THE Scottish Conservatives are set to get a new leader after Douglas Ross announced he would be resigning from the role after the General Election. 

Ross became leader in August 2020 despite the fact he was sitting as an MP in Westminster and not an MSP in the Scottish Parliament at the time. 

Indeed, it wasn't until the 2021 Holyrood elections that he became an MSP and vowed to stand down as an MP at the next General Election. 

Since then he has held both roles. 

READ MORE: Tory candidate set to replace Douglas Ross as Highland MSP lives in London

Yet with voters heading to the ballot box in less than a month, Ross announced he would be standing in the Aberdeenshire North and Moray East seat after the party deselected David Duguid due to ill health. 

Ross said it was "not feasible" for him to serve as an MP, MSP and leader and stated he would give up his seat in Holyrood if elected to Westminster. 

So, who is in the running to replace him? 

Russell Findlay 

The National:

In 2020, the former STV, Scottish Sun and Sunday Mail journalist was announced as Douglas Ross's director of communications. 

The following year he stood as a candidate for the Tories in the Holyrood election and was elected as an MSP for the West Scotland region via the list, after coming third in the constituency vote in Paisley. 

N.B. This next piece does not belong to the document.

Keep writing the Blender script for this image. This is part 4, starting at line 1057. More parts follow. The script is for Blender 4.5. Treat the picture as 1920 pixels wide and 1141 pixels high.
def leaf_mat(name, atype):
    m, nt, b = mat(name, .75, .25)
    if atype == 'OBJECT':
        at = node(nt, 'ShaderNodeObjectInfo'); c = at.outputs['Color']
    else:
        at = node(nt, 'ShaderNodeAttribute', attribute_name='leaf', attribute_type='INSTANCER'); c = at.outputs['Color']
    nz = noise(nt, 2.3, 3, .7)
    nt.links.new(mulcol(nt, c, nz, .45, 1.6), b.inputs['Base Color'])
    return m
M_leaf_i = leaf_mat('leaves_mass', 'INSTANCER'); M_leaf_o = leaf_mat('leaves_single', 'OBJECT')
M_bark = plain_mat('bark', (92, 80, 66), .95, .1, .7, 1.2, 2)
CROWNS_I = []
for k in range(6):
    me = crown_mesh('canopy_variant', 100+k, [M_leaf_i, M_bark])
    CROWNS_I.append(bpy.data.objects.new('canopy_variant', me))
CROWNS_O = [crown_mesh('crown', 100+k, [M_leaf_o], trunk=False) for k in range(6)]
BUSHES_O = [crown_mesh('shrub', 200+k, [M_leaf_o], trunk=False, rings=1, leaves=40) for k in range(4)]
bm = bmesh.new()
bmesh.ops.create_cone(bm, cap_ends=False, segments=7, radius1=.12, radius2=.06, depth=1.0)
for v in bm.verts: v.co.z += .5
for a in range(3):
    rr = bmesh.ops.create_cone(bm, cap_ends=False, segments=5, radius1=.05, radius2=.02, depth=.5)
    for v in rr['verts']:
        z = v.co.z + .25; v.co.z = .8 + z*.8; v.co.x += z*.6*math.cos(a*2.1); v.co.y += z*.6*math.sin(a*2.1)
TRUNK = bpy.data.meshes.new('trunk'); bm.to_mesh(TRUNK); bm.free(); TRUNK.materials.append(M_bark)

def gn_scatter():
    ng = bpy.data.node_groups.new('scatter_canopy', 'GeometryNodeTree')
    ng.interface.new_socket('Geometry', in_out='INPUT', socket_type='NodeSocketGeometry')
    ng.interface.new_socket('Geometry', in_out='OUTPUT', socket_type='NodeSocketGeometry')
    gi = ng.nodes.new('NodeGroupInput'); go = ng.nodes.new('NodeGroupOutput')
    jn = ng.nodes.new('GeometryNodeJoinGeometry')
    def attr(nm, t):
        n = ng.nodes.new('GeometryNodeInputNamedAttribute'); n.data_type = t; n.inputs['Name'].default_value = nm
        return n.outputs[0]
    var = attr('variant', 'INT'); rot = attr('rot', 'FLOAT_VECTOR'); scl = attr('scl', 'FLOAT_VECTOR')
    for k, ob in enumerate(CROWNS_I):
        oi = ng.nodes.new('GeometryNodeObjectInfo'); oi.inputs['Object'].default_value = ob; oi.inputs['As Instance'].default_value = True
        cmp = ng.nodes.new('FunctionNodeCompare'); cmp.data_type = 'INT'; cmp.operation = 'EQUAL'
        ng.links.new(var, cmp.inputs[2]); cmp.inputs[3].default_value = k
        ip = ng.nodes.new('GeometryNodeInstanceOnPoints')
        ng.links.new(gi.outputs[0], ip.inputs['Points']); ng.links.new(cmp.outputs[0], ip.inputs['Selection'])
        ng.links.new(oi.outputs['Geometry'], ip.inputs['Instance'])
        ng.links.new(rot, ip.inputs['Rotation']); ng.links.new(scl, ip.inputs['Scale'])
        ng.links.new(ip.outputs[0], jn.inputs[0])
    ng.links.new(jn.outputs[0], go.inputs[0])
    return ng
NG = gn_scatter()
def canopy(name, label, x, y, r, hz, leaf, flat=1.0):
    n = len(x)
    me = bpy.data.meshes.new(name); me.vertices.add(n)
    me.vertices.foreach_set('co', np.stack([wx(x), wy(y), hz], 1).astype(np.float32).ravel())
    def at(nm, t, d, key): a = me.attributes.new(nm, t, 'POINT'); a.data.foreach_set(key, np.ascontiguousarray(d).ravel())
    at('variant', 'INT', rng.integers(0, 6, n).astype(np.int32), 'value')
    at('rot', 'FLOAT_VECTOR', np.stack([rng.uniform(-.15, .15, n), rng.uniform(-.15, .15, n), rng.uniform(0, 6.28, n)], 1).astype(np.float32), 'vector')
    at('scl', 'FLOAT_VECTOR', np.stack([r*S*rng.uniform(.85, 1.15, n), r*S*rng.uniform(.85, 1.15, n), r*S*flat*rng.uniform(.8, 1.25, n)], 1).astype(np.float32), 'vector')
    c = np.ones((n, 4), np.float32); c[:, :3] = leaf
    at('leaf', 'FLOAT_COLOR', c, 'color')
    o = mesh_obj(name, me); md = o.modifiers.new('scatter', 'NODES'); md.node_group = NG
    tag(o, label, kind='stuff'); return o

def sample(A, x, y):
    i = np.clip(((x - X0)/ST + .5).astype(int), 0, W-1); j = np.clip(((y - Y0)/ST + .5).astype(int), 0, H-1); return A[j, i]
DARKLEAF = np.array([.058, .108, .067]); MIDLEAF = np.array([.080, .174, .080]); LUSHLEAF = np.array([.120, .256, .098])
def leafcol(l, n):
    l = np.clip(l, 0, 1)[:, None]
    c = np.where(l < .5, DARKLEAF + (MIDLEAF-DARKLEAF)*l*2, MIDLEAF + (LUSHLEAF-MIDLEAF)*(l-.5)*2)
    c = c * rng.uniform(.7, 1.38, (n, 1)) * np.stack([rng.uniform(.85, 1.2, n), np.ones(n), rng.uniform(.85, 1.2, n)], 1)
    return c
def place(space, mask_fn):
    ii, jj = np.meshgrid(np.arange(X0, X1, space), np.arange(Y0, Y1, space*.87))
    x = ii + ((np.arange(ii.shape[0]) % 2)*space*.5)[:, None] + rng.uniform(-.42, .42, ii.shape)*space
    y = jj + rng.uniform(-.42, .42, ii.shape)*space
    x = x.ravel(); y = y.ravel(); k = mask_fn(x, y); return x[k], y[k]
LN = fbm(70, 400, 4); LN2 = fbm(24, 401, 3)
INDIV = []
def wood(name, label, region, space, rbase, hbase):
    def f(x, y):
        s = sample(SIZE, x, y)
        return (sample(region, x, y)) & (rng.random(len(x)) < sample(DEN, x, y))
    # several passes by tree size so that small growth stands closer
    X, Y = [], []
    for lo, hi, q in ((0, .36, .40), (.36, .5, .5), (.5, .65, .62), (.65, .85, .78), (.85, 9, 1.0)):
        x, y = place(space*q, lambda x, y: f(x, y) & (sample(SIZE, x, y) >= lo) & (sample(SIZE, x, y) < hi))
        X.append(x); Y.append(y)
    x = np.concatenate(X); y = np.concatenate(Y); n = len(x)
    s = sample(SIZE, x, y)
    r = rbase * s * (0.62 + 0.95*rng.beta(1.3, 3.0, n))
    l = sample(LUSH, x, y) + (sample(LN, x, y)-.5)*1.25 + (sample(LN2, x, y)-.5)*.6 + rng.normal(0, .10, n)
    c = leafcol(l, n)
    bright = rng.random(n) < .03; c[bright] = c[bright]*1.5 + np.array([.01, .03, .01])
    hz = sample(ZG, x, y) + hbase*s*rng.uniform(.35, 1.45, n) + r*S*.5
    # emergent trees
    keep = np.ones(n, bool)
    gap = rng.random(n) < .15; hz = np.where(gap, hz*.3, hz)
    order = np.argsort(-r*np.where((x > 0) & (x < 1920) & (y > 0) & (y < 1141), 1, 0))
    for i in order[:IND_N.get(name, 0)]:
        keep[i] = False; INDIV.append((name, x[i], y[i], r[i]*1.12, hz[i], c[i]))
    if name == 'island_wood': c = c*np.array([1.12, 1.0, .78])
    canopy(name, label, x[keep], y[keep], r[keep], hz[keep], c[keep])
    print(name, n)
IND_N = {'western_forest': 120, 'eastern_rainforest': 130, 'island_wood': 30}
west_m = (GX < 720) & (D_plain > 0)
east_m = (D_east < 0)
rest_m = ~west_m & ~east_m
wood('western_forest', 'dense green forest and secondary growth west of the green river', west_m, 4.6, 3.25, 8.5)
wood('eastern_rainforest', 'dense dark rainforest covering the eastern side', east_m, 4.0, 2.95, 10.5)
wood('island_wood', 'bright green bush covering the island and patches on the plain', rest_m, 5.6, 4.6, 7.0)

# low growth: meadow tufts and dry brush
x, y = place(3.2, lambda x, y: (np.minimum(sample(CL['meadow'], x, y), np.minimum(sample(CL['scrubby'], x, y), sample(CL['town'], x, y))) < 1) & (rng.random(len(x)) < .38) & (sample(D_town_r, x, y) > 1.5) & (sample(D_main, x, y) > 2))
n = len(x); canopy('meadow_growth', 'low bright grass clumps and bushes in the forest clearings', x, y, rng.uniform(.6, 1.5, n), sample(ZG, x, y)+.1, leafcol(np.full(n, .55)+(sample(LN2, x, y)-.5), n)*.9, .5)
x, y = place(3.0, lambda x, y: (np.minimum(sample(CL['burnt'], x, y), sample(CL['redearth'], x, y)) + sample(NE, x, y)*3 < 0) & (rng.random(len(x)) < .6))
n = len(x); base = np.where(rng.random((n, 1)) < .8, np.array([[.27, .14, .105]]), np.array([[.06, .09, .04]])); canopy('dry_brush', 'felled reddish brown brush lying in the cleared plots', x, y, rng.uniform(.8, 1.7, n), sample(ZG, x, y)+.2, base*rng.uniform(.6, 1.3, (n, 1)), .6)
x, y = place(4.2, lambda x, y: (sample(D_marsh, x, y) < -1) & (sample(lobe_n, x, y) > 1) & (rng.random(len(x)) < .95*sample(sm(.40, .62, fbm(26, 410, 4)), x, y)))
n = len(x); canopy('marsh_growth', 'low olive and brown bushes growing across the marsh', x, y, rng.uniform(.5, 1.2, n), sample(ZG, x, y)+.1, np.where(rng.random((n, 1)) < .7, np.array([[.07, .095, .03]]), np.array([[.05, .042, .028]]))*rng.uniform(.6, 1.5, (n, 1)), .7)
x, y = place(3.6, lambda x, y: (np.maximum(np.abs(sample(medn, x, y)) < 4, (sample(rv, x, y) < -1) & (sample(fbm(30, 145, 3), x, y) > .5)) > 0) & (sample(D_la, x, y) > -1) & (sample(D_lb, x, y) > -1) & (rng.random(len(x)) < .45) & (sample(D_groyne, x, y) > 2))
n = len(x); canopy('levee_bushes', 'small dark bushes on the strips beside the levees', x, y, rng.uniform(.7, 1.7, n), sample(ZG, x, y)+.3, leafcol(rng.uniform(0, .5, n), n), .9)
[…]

He currently serves as the party's justice spokesperson and will be viewed by many as a front runner in a leadership contest. 

One Conservative source told the Scottish Daily Express that Findlay was "very popular" amongst members and had an "impressive back story". 

This refers to an acid attack suffered by Findlay in 2015 while he was working as a journalist for The Scottish Sun. 

However, he has previously faced criticism for his "reckless" contributions in the Scottish Parliament. 

During a debate on the Hate Crime Act, SNP MSP Christine Grahame said Findlay "has apparently an insatiable appetite for the next tabloid banner headline with his self-indulgent, flamboyant and frequently reckless contributions here and indeed in committee".

The question is whether he has the same appetite for leadership. 

Meghan Gallacher

The National:

Gallacher became an MSP following the 2021 Holyrood elections and was appointed as deputy leader to Douglas Ross in 2022. 

She has been a particularly vocal critic of the Scottish Government's gender reform legislation and was recently criticised for "targeting" the work of the charity LGBT Youth Scotland. 

The MSP has called for the work of the charity to be reviewed after claims in the right-wing media suggested children were being exposed to age-inappropriate material despite there being no evidence that this was the case. 

She even shared an article which accused the charity of "brainwashing" children and defended her criticism by saying that her daughter has "two gay godparents". 

While seen as a rising star in the party, one source said that the current vacancy for leader may have come "too soon" as she has a two-year-old child. 

Jamie Greene 

The National:

Greene was elected as an MSP in the Scottish Parliament in 2016 and has previously served as the party's spokesperson on justice and education

However, after voting in favour of the Scottish Government's gender reform plans he was relegated by Douglas Ross to the backbenches in 2023. 

Ross claimed Greene's support of the reforms were not the reason he was axed, but Greene said he "assumed" that was the case and said he found it "disappointing". 

Since then he has kept a pretty low profile within the party but was described by one Tory insider as a "credible" choice for the leadership. 

Sandesh Gulhane 

The Tory MSP was elected to the Scottish Parliament in 2021 and was almost immediately employed as the party's health spokesperson. 

A former club doctor for Queens Park Rangers, Gulhane continues to practice as a GP one day per week. 

However, while viewed as a competent performer within the party, Gulhane is also standing as a candidate in East Renfrewshire at the upcoming General Election. 

While Ross has shown that it is technically possible to serve as an MP, MSP and party leader, Gulhane's appointment would once again leave the party open to criticism about showing a lack of respect to the Scottish Parliament. 

Murdo Fraser  

The party stalwart has been an MSP since 2001 and by far has the most experience among the candidates in this list. 

But he is no stranger to losing a leadership election.

In 2011, he lost to Ruth Davidson after stating that he would sever the Scottish Conservatives from the UK party in order to "create a new progressive centre-right with a Scottish identity."

In recent months he made headlines after police recorded a "non-hate crime incident" against him after he claimed identifying as non-binary was as "valid" as identifying as a cat on X/Twitter. 

He then accused Police Scotland of being "captured by the SNP".